Information shown

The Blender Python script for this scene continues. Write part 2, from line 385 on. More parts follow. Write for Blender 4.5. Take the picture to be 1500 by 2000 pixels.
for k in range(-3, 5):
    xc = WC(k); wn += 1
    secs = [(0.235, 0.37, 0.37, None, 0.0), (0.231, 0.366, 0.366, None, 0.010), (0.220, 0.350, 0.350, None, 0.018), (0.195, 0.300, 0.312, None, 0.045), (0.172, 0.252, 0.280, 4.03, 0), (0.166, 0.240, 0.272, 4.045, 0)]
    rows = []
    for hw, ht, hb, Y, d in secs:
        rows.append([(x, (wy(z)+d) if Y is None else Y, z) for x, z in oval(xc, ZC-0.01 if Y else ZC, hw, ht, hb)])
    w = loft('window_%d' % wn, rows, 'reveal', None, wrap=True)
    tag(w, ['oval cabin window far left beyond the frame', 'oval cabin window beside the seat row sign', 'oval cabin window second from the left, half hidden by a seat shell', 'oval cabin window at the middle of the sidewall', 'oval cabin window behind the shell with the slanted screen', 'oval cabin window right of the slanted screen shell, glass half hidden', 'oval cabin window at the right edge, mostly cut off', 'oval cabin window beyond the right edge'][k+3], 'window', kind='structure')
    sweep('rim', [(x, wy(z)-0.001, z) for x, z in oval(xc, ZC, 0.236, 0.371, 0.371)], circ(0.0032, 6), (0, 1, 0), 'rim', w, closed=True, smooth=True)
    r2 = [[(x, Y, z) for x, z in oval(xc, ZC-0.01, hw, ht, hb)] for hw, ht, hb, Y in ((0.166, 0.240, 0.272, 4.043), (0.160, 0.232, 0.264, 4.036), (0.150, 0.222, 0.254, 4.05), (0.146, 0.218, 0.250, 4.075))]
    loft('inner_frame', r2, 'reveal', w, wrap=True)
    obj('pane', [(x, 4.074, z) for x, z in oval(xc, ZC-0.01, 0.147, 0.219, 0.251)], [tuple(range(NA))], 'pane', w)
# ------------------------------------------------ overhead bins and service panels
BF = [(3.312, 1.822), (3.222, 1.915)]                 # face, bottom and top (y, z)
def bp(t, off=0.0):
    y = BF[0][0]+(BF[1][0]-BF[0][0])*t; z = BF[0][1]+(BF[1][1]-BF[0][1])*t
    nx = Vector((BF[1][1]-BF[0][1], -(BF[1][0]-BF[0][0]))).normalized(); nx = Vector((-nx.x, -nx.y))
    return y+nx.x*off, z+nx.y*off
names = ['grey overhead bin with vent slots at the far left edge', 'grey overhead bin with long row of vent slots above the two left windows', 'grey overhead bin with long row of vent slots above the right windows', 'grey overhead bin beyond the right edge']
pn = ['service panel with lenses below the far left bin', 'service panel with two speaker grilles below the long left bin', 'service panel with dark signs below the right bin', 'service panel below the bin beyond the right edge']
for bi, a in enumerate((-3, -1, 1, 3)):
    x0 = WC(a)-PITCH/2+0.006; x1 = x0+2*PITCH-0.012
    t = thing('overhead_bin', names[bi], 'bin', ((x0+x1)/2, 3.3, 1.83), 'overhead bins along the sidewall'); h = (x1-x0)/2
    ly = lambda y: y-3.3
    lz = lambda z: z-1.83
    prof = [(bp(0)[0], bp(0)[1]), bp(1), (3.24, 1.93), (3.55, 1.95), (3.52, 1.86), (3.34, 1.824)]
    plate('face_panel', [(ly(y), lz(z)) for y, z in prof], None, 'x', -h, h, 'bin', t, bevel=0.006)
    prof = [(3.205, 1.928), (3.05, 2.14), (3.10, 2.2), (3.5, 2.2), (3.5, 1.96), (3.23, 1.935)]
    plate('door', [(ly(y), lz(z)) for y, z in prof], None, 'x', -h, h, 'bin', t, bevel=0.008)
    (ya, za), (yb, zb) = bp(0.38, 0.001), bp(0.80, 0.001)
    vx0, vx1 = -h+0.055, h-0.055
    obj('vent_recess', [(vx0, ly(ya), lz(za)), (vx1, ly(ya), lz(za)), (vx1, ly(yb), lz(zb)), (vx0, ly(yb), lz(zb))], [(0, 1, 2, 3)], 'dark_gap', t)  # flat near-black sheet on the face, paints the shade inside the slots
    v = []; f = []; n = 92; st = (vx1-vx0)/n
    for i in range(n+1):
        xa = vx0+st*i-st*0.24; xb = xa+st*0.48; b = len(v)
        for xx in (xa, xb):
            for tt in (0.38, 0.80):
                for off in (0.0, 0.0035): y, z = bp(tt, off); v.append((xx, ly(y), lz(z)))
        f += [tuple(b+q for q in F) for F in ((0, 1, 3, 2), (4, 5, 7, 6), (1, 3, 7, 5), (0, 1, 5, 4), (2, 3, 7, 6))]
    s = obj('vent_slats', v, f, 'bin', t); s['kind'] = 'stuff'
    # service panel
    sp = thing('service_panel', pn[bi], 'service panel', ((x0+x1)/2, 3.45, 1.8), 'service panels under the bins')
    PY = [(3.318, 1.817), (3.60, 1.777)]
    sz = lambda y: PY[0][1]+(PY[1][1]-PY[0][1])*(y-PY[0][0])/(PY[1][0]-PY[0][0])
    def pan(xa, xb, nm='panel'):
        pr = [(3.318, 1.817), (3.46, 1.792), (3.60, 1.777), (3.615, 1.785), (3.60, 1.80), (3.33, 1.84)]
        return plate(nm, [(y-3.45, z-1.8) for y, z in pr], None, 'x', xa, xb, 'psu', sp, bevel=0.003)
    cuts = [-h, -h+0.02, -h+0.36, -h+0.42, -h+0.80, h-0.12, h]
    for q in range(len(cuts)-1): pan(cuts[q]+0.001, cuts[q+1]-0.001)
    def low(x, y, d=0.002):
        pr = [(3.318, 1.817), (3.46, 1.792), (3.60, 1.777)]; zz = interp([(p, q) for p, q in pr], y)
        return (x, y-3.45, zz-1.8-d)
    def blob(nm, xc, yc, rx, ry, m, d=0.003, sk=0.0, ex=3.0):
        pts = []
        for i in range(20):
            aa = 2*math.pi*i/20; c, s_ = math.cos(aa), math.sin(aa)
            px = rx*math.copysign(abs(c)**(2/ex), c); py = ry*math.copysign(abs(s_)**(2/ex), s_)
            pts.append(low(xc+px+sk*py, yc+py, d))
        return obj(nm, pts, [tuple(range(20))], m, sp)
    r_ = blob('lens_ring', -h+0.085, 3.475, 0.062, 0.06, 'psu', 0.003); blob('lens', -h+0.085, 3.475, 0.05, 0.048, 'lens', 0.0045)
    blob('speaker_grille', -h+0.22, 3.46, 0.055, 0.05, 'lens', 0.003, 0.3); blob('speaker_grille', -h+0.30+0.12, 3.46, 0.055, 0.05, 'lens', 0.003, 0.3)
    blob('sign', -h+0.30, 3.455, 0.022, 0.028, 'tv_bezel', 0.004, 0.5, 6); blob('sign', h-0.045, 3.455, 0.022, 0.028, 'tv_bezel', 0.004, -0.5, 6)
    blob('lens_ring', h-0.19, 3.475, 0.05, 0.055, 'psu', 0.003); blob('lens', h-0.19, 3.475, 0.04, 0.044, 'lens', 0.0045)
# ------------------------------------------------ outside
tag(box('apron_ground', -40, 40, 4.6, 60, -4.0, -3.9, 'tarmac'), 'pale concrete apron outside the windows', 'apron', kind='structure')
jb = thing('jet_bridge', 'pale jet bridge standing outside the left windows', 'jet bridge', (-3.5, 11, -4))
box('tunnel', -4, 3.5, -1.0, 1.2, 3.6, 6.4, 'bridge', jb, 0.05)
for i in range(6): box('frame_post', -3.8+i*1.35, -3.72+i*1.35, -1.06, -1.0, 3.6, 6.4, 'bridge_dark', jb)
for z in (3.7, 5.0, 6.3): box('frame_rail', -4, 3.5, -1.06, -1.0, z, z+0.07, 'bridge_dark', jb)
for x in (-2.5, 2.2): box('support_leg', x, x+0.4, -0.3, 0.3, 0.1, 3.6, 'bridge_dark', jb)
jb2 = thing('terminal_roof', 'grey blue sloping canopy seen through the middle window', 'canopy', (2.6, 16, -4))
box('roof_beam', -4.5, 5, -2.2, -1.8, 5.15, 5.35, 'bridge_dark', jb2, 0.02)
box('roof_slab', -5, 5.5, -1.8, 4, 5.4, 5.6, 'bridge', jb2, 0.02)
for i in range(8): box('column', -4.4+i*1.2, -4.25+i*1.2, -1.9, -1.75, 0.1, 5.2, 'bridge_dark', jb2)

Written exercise
Show the lines of the data that hold the word "from".

Answer for the task
The Blender Python script for this scene continues. Write part 2, from line 385 on. More parts follow. Write for Blender 4.5. Take the picture to be 1500 by 2000 pixels.
    tag(w, ['oval cabin window far left beyond the frame', 'oval cabin window beside the seat row sign', 'oval cabin window second from the left, half hidden by a seat shell', 'oval cabin window at the middle of the sidewall', 'oval cabin window behind the shell with the slanted screen', 'oval cabin window right of the slanted screen shell, glass half hidden', 'oval cabin window at the right edge, mostly cut off', 'oval cabin window beyond the right edge'][k+3], 'window', kind='structure')